Exercise details
Report the total number of lines that include the string "pixels", without any other text.

Data shown
::::::::::

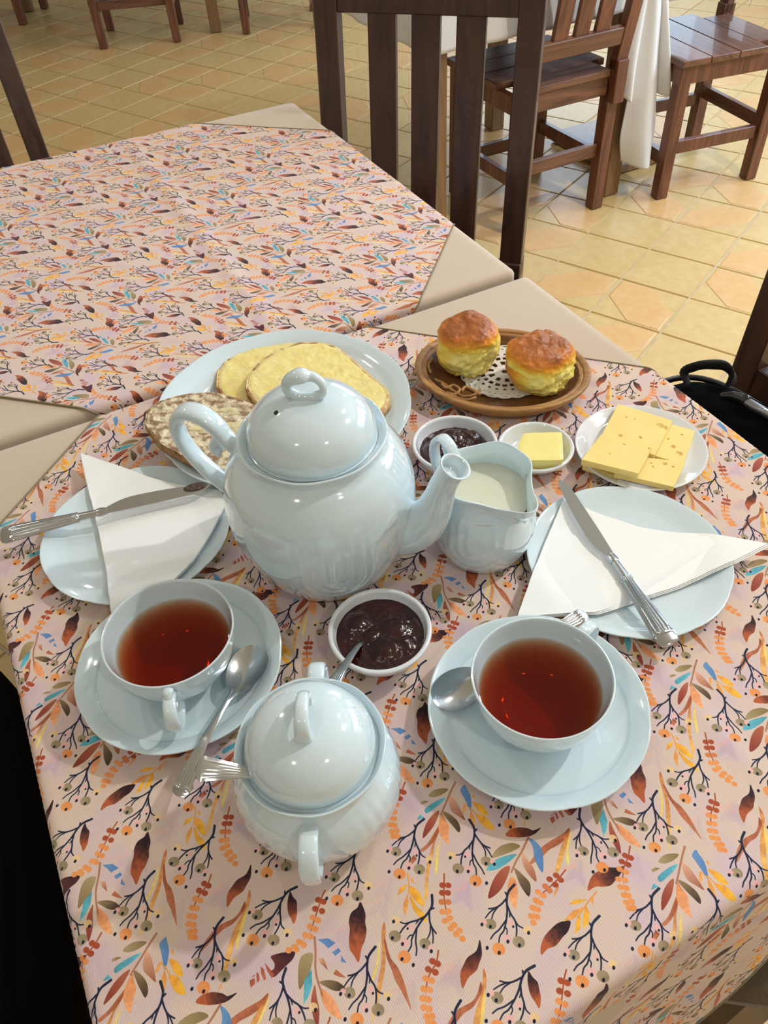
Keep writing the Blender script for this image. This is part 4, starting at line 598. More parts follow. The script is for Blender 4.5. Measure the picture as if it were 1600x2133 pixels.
# ramekins -----------------------------------------------------------
JAM = mat('dark_cherry_jam', srgb(22, 4, 6), .12, coat=.2, spec=.5, noise=(55, srgb(58, 9, 7), 5, .25), bump=(190, .5, .002))
def ramekin(name, label, x, y, R, H):
    t = thing(name, label, 'bowl', (x, y, TZ), 0, None)
    P = [(0, .002), (R*.55, .002), (R*.62, 0), (R*.66, .0006), (R*.78, H*.25), (R*.92, H*.62), (R-.0015, H-.0045), (R, H-.0022), (R-.0006, H-.0004), (R-.0022, H), (R-.0040, H-.0012), (R-.0062, H*.72), (R*.70, H*.30), (R*.5, .0045), (0, .0042)]
    obj('bowl', lathe(smooth_prof(P, 4), 96), PORC2, t, smooth=True); return t
def lumpy(R, z, lumps, seed, amp, n=46, base=-.004):
    b = bmesh.new(); rows = []
    for i in range(n+1):
        r = R*i/n; row = []
        for k in range(96):
            th = 2*PI*k/96; x, y = r*math.cos(th), r*math.sin(th); h = 0
            for lx, ly, lr, lh in lumps: h = max(h, lh*max(0, 1 - ((x-lx)**2 + (y-ly)**2)/lr**2)**.8)
            e = min(1, (1 - i/n)*7); zz = z + (h + amp*nz(x*120, y*120, seed) + amp*.5*nz(x*300, y*300, seed+4))*e
            row.append(b.verts.new((x, y, zz)))
        rows.append(row)
    for i in range(n):
        for k in range(96):
            q = [rows[i][k], rows[i+1][k], rows[i+1][(k+1) % 96], rows[i][(k+1) % 96]]
            b.faces.new(q)
    bmesh.ops.remove_doubles(b, verts=b.verts[:], dist=1e-6); bmesh.ops.recalc_face_normals(b, faces=b.faces[:])
    if max(f.normal.z for f in b.faces) < 0: bmesh.ops.reverse_faces(b, faces=b.faces[:])
    return b
J1 = ramekin('jam_bowl', 'small white bowl filled with dark jam in front of the teapot', -.0101, .3775, .0418, .0262)
o = obj('jam', lumpy(.0365, .0185, [(-.018, .012, .012, .005), (.012, .004, .014, .004), (.004, -.014, .014, .005), (.018, -.012, .010, .003), (-.006, -.002, .010, .003)], 1, .0012), JAM, J1, smooth=True); tag(o, 'glossy dark red jam with fruit lumps')
J2 = ramekin('jam_bowl', 'small white bowl of jam half hidden behind the milk jug', .0748, .596, .0425, .0262)
o = obj('jam', lumpy(.0365, .0155, [(0, .010, .020, .012), (-.018, .002, .014, .010), (.018, .010, .014, .012), (.006, -.012, .016, .006)], 7, .0022), JAM, J2, smooth=True); tag(o, 'glossy dark red jam heaped in lumps')
ramekin('butter_dish', 'small shallow white dish under the pat of butter', .1553, .5925, .0378, .0172)
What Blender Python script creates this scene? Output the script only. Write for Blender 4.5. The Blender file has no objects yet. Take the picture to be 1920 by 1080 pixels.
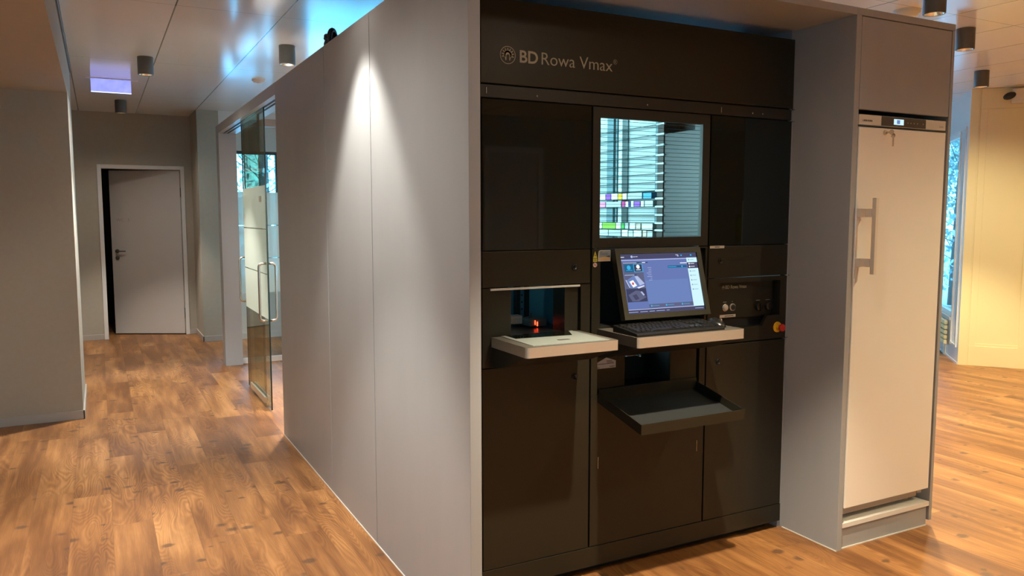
import bpy, bmesh, math, random
from mathutils import Vector, Matrix
random.seed(7)
PI = math.pi
SC = bpy.context.scene
COL = SC.collection

# ------------------------------------------------------------------ materials
def new_mat(name):
    m = bpy.data.materials.new(name); m.use_nodes = True
    nt = m.node_tree; nt.nodes.clear()
    out = nt.nodes.new('ShaderNodeOutputMaterial')
    return m, nt, out

def N(nt, t, **kw):
    n = nt.nodes.new(t)
    for k, v in kw.items(): setattr(n, k, v)
    return n

def math_(nt, op, a, b=None, c=None):
    n = nt.nodes.new('ShaderNodeMath'); n.operation = op
    for i, v in enumerate((a, b, c)):
        if v is None: continue
        if hasattr(v, 'links') or hasattr(v, 'is_linked'): nt.links.new(v, n.inputs[i])
        else: n.inputs[i].default_value = v
    return n.outputs[0]

def pbr(name, col, rough=.5, metal=0., var=.04, scale=6., bump=0., bscale=300., ior=1.5, coat=0., stretch=(1, 1, 1), rvar=0.):
    """plain painted / metal surface with faint procedural variation"""
    m, nt, out = new_mat(name)
    b = N(nt, 'ShaderNodeBsdfPrincipled')
    tc = N(nt, 'ShaderNodeTexCoord'); mp = N(nt, 'ShaderNodeMapping'); mp.inputs['Scale'].default_value = stretch
    nt.links.new(tc.outputs['Object'], mp.inputs[0])
    nz = N(nt, 'ShaderNodeTexNoise'); nz.inputs['Scale'].default_value = scale; nz.inputs['Detail'].default_value = 3
    nt.links.new(mp.outputs[0], nz.inputs['Vector'])
    mix = N(nt, 'ShaderNodeMix', data_type='RGBA')
    c = Vector(col[:3])
    mix.inputs[6].default_value = (*(c * (1 - var)), 1); mix.inputs[7].default_value = (*[min(1, v * (1 + var)) for v in c], 1)
    nt.links.new(nz.outputs[0], mix.inputs[0]); nt.links.new(mix.outputs[2], b.inputs['Base Color'])
    b.inputs['Roughness'].default_value = rough; b.inputs['Metallic'].default_value = metal
    b.inputs['IOR'].default_value = ior; b.inputs['Coat Weight'].default_value = coat; b.inputs['Coat Roughness'].default_value = .08
    if rvar:
        r = math_(nt, 'MULTIPLY_ADD', nz.outputs[0], rvar, rough - rvar / 2); nt.links.new(r, b.inputs['Roughness'])
    if bump:
        n2 = N(nt, 'ShaderNodeTexNoise'); n2.inputs['Scale'].default_value = bscale; nt.links.new(mp.outputs[0], n2.inputs['Vector'])
        bp = N(nt, 'ShaderNodeBump'); bp.inputs['Strength'].default_value = bump; bp.inputs['Distance'].default_value = .001
        nt.links.new(n2.outputs[0], bp.inputs['Height']); nt.links.new(bp.outputs[0], b.inputs['Normal'])
    nt.links.new(b.outputs[0], out.inputs[0]); return m

def emis(name, col, s=1.):
    m, nt, out = new_mat(name)
    e = N(nt, 'ShaderNodeEmission'); e.inputs[0].default_value = (*col, 1); e.inputs[1].default_value = s
    nt.links.new(e.outputs[0], out.inputs[0]); return m

def thin_glass(name, tint=(.9, .95, .92), refl_ior=1.5, rough=.0, body=None, bodyw=0.):
    m, nt, out = new_mat(name)
    t = N(nt, 'ShaderNodeBsdfTransparent'); t.inputs[0].default_value = (*tint, 1)
    g = N(nt, 'ShaderNodeBsdfGlossy'); g.inputs['Roughness'].default_value = rough
    f = N(nt, 'ShaderNodeFresnel'); f.inputs[0].default_value = refl_ior
    # both faces of a pane must use the same fresnel, whichever way they face
    geo = N(nt, 'ShaderNodeNewGeometry')
    mx = N(nt, 'ShaderNodeMixShader')
    dot = N(nt, 'ShaderNodeVectorMath', operation='DOT_PRODUCT')
    nt.links.new(geo.outputs['Normal'], dot.inputs[0]); nt.links.new(geo.outputs['Incoming'], dot.inputs[1])
    a = math_(nt, 'ABSOLUTE', dot.outputs['Value']); inv = math_(nt, 'SUBTRACT', 1., a)
    p = math_(nt, 'POWER', inv, 5.); r = math_(nt, 'MULTIPLY_ADD', p, .92, .045)
    nt.links.new(r, mx.inputs[0]); nt.nodes.remove(f)
    nt.links.new(t.outputs[0], mx.inputs[1]); nt.links.new(g.outputs[0], mx.inputs[2])
    last = mx.outputs[0]
    if body:
        d = N(nt, 'ShaderNodeBsdfDiffuse'); d.inputs[0].default_value = (*body, 1)
        tr = N(nt, 'ShaderNodeBsdfTranslucent'); tr.inputs[0].default_value = (*body, 1)
        m1 = N(nt, 'ShaderNodeMixShader'); m1.inputs[0].default_value = .5
        nt.links.new(d.outputs[0], m1.inputs[1]); nt.links.new(tr.outputs[0], m1.inputs[2])
        m2 = N(nt, 'ShaderNodeMixShader'); m2.inputs[0].default_value = bodyw
        nt.links.new(last, m2.inputs[1]); nt.links.new(m1.outputs[0], m2.inputs[2]); last = m2.outputs[0]
    nt.links.new(last, out.inputs[0]); return m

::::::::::

Output for this exercise
2